Avez-vous remarqué à quel point les pancakes recouvrent nos souvenirs de pop culture ? Les nombreuses allusions gustatives saupoudrant Pulp Fiction. Les pancakes aux myrtilles de The Big Lebowski. Les crêpes-bonshommes du psychotique Pee Wee dans le film éponyme de Tim Burton, servies via sa fantasque « Breakfast Machine ». C’est aussi ce que s’enfile non sans obscénité le Bill Murray d’Un jour sans fin. Sans omettre les centaines de pancakes goulûment avalés au gré d'innombrables sitcoms. Dans L’Oncle Buck cependant, l’alpha de la culture canadienne dépasse le simple stade de figurant pour fringale. Si les jeunes de John Hughes paradent sans toujours s’assumer, l’oncle, lui, cuisine ce qu’il est. À l’instar de ses pancakes, Buck est trop gros pour l’étroitesse du réel. Sa démesure, il l’assume fièrement au sein d’une société policée. Face aux peine-à-jouir, il rétorque par l’orgiaque. Il est curieux de se dire que son costume était initialement prévu pour Danny DeVito. Pourtant, ces pancakes ont le goût et l’odeur de John Candy. Dès qu’il joue, l’acteur dévore l’écran, met la main à la pâte et offre tout au public. C’est à la fois son génie et son défaut : ce besoin organique de taper dans le too much et le bigger than life, quitte à attiser la réticence de l'intelligentsia. La critique du New York Times Janet Maslin disait de Candy que l’on ne pouvait ignorer sa « bulldozing presence ». Le colosse canadien affirme cette force physique comme le faisaient les grands noms du muet.
Oliver Hardy de la génération Amblin, son amour pour la nutrition anti-healthy, reproduction live des fantasmes gastronomiques d’un Homer Simpson, suscite inquiétude et dégoût. L’Oncle Buck est altruiste et cinglé, fondant et encombrant, à l’image de ces irréels pancakes de cartoon dont les effets sur l’organisme sont indéniablement nocifs. On titillait la crise de foie à confronter cet amas de pâte à nos papilles gustatives, tout comme on risque un coup de hache à draguer la nièce du tonton. Buck attribue à sa pétaradante Mercury Marquis Brougham le surnom de The Beast. Mais la Bête, c’est lui, tantôt pervers dément tantôt monstre sympa issu d’une production Pixar. Ces pancakes sont en ce sens un plaisir d’enfance, à l’instar des bols de céréales-alphabet. Fun fact, Candy découvre justement dans ce film le bagou du gamin Macaulay Culkin. Ce dernier n’est pas encore Kevin McCalister, l’adepte génial des glaces sundae et de pizzas high size.

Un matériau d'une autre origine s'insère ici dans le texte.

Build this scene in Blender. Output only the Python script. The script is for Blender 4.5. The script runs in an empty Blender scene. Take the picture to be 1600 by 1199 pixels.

Amusant de se dire que le vrai « club ptit-déj’ » de John Hughes est celui-ci : une sublimation foodporn des crêpes qui ravissent nos matins somnolents. Certains ont essayé de leur donner vie. Le chef Dave Watts du Cotswold House Hotel (Royaume-Uni) les prépare avec des poêles à paella et recommande de ne pas lésiner sur les aliments riches : 200g de sucre en poudre, 450ml de lait, 100g de beurre, 1kg de fraises, 200g de crème fraîche ou de glace à la vanille, beaucoup de sirop d'érable, un zeste de citron et une quantité non négligeable d’œufs. Si le dessus est bien doré, le pancake est réussi. Autant vous dire qu’il faut un fin doigté pour rendre l’ensemble digeste. Alors que les plus intrépides s’exercent aux « pancakes Oncle Buck », plusieurs restos rendent hommage à celui qui l’incarne. Chez Zeeks Pizza à Seattle, on vous propose la pizza John Candy. Pepperoni, bacon canadien, saucisse italienne. Du côté du diner canadien Jack & Lois, vous pourrez déguster le John Candy Burger, composé d’un morceau de boeuf de 225 grammes, d'une tranche de bacon bien relevée, de cheddar fondu et de salade de chou. Miam.
Si pour nous Candy restera à jamais le roi de la polka Gus Polinski, sa performance dans la satire The Great Outdoors (1988) a marqué les esprits outre-Atlantique. Lors du climax, Candy becte sous les yeux d’un cuisinier sanguinaire une énorme pièce de bidoche intitulée « le Old 96’er » - s’il l’achève, le repas est gratuit. C’est sa relation d’amour/haine à la bouffe qui s’allégorise, à la fois jouissance burlesque et torture horrifique. Cet appétit morbide causera sa perte. L’acteur disparaît des suites d’une crise cardiaque à Mexico. Avant de mourir, il aurait désiré deux choses : manger un plat de spaghettis et retrouver sa famille. Aujourd’hui, John Candy nous a quittés, mais l’Oncle Buck, non. Il a eu droit à son remake indien (Uncle Bun en 1991) et sa série (sur ABC). Impossible d’en parler sans être submergé par les douces senteurs des pancakes mielleux.